• _Given task_: Transcribe the material verbatim in full; the pictures do not belong in the copy.

━━━━━ Available data ━━━━━

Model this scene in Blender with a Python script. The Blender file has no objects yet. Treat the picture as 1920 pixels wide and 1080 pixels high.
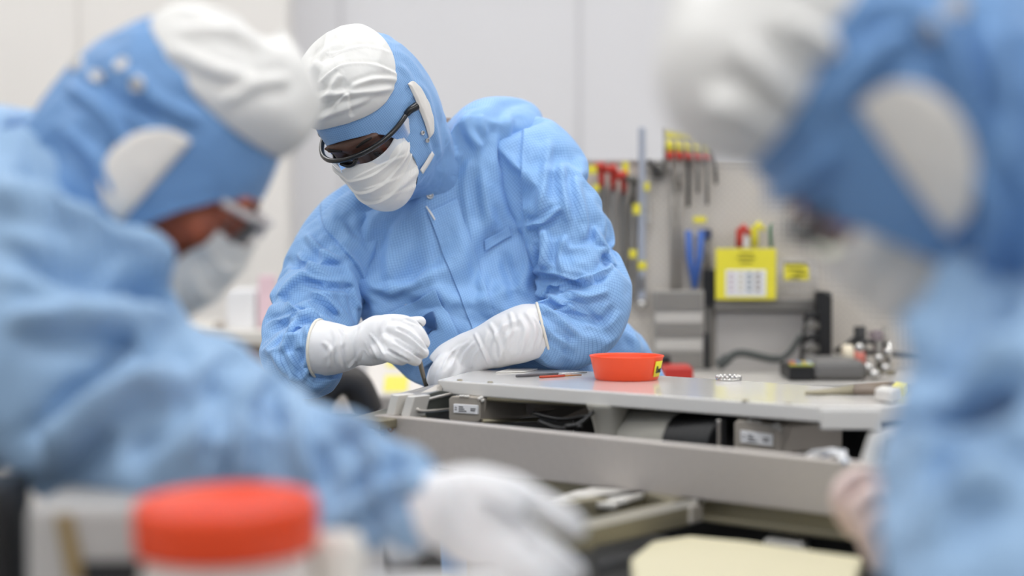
import bpy, bmesh, math, random
import numpy as np
from mathutils import Vector, Matrix, noise

random.seed(7); np.random.seed(7)
SC = bpy.context.scene
COL = SC.collection
PI = math.pi

# ------------------------------------------------------------------ camera
F = 70.0 / 36.0 * 1920.0                      # focal length in photo pixels
CAMZ = 1.40
TILT = math.atan(140.0 / F)
CAM = np.array([0.0, 0.0, CAMZ])
FW = np.array([0.0, math.cos(TILT), -math.sin(TILT)])
RT = np.array([1.0, 0.0, 0.0])
UP = np.array([0.0, math.sin(TILT), math.cos(TILT)])

def P(px, py, d):                              # a sight line of the survey, at distance d
    return CAM + d * (FW + (px - 960.0) / F * RT + (540.0 - py) / F * UP)
def PZ(px, py, z):                             # the same sight line met with the level z
    v = FW + (px - 960.0) / F * RT + (540.0 - py) / F * UP
    return CAM + v * ((z - CAMZ) / v[2])
def PY(px, py, y):                             # the same sight line met with the depth y
    v = FW + (px - 960.0) / F * RT + (540.0 - py) / F * UP
    return CAM + v * (y / v[1])
def proj(V):
    q = V - CAM
    d = q @ FW
    return 960 + F * (q @ RT) / d, 540 - F * (q @ UP) / d, d

cam = bpy.data.cameras.new('camera')
cam_o = bpy.data.objects.new('camera', cam); COL.objects.link(cam_o)
cam.lens = 70; cam.sensor_width = 36
cam_o.location = CAM; cam_o.rotation_euler = (PI / 2 - TILT, 0, 0)
cam.clip_start = 0.05; cam.clip_end = 60
cam.dof.use_dof = True; cam.dof.focus_distance = 2.86; cam.dof.aperture_fstop = 1.6
SC.camera = cam_o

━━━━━

• _Solved problem_:
Model this scene in Blender with a Python script. The Blender file has no objects yet. Treat the picture as 1920 pixels wide and 1080 pixels high.
import bpy, bmesh, math, random
import numpy as np
from mathutils import Vector, Matrix, noise

random.seed(7); np.random.seed(7)
SC = bpy.context.scene
COL = SC.collection
PI = math.pi

# ------------------------------------------------------------------ camera
F = 70.0 / 36.0 * 1920.0                      # focal length in photo pixels
CAMZ = 1.40
TILT = math.atan(140.0 / F)
CAM = np.array([0.0, 0.0, CAMZ])
FW = np.array([0.0, math.cos(TILT), -math.sin(TILT)])
RT = np.array([1.0, 0.0, 0.0])
UP = np.array([0.0, math.sin(TILT), math.cos(TILT)])

def P(px, py, d):                              # a sight line of the survey, at distance d
    return CAM + d * (FW + (px - 960.0) / F * RT + (540.0 - py) / F * UP)
def PZ(px, py, z):                             # the same sight line met with the level z
    v = FW + (px - 960.0) / F * RT + (540.0 - py) / F * UP
    return CAM + v * ((z - CAMZ) / v[2])
def PY(px, py, y):                             # the same sight line met with the depth y
    v = FW + (px - 960.0) / F * RT + (540.0 - py) / F * UP
    return CAM + v * (y / v[1])
def proj(V):
    q = V - CAM
    d = q @ FW
    return 960 + F * (q @ RT) / d, 540 - F * (q @ UP) / d, d

cam = bpy.data.cameras.new('camera')
cam_o = bpy.data.objects.new('camera', cam); COL.objects.link(cam_o)
cam.lens = 70; cam.sensor_width = 36
cam_o.location = CAM; cam_o.rotation_euler = (PI / 2 - TILT, 0, 0)
cam.clip_start = 0.05; cam.clip_end = 60
cam.dof.use_dof = True; cam.dof.focus_distance = 2.86; cam.dof.aperture_fstop = 1.6
SC.camera = cam_o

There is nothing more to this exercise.